As I walked into his Bombay Central home, he was on the phone, fully sweaty after a basketball game, a sport he played every day at the YMCA courts. What first struck me was his accent; he was speaking to someone in Hindi, occasionally breaking into Urdu. And when he spoke to me, the lilt in his baritone was a fully Yank accent. "How can your Urdu be so 'shuddh' and your English still have such an American twang?," I asked. 'That's me', he said smiling, "Fully desi and fully American."
Tom, Rajit Kapur, Nisha Singh and a host of other actors began rehearsing. The mind boggled at how he seeped himself into the twin challenge of playing both Britisher Henry Lawrence and an avatar of Maharaja Ranjit Singh.
We opened in March 1991 at the magnificent Darbar Hall at Asiatic Library in Horniman Circle. Our production was invited to the Edinburgh Fringe Festival, the first ever Indian play to perform at the prestigious event. Twenty one shows in 21 days, followed by shows in Glasgow and London, Tom absolutely wowed audiences, both, 'gora' and NRI.

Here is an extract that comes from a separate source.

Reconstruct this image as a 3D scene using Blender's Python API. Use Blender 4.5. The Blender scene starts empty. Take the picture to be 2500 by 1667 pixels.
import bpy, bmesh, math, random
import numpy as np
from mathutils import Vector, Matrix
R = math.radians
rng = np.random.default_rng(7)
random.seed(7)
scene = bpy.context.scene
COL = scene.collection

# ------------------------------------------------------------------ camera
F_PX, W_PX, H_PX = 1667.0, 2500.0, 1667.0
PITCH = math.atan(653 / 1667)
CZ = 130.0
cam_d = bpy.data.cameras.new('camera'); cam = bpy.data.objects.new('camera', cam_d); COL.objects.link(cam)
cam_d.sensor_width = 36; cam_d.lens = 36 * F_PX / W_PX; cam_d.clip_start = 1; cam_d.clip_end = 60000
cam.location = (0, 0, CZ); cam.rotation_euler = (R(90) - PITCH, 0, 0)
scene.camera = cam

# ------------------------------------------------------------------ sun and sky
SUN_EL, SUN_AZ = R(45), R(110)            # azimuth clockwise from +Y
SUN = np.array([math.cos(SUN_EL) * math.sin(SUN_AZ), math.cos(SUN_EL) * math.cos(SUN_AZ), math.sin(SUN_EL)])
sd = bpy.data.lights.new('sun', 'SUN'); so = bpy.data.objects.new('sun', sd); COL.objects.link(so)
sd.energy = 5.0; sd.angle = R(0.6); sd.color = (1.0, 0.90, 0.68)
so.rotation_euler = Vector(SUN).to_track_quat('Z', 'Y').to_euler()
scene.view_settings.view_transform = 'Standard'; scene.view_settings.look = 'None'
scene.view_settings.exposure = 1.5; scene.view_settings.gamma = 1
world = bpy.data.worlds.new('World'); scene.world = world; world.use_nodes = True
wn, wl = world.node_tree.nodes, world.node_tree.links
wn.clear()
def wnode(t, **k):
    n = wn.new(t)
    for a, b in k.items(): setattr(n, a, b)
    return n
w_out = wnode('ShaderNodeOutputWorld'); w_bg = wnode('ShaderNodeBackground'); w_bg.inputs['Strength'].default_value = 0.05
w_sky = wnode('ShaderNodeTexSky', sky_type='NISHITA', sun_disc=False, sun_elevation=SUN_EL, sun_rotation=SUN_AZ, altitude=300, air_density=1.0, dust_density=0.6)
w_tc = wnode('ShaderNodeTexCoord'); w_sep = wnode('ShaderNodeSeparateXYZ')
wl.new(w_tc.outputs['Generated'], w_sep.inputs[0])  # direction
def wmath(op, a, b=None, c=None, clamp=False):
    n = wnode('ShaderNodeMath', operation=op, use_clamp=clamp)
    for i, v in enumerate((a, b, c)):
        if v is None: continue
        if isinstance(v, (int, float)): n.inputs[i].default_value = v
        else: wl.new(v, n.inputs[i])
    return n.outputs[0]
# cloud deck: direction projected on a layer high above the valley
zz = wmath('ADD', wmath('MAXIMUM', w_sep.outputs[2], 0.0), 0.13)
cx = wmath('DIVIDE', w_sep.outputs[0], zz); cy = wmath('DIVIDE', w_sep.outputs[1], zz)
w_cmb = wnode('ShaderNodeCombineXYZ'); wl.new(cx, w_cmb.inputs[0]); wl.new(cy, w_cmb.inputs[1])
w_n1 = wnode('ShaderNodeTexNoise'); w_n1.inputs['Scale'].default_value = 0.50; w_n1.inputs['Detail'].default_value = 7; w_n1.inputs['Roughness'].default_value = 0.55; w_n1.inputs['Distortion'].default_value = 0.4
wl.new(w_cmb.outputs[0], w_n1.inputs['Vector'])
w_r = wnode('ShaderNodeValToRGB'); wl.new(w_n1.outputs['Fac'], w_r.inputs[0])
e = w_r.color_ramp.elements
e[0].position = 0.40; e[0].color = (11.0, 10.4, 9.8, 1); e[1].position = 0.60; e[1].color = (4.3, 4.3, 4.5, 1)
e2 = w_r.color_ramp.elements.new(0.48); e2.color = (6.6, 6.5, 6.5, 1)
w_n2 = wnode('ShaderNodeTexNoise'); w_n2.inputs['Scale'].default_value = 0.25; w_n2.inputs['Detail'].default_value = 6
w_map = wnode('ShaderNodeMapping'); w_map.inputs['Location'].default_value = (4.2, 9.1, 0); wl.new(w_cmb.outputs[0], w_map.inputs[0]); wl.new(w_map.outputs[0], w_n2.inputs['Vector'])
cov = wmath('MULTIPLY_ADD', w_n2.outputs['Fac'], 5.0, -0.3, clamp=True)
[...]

Tom and I lost touch over the years, though the affection remained. I watched as his passion for acting got more intense. And he didn't seem satisfied with flimsy roles. He picked Maulana Azad and Mirza Ghalib as challenges, and excelled at both. He conquered television, movies and theatre with equal aplomb.
The thing about Tom, his greatest quality, was his humility. There was confidence in his craft but an absence of the ego. Tom wanted to make the most of his life. And he truly lived it to the fullest. Whether on screen, the stage or the cricket pitch, he redefined one quality, dignity.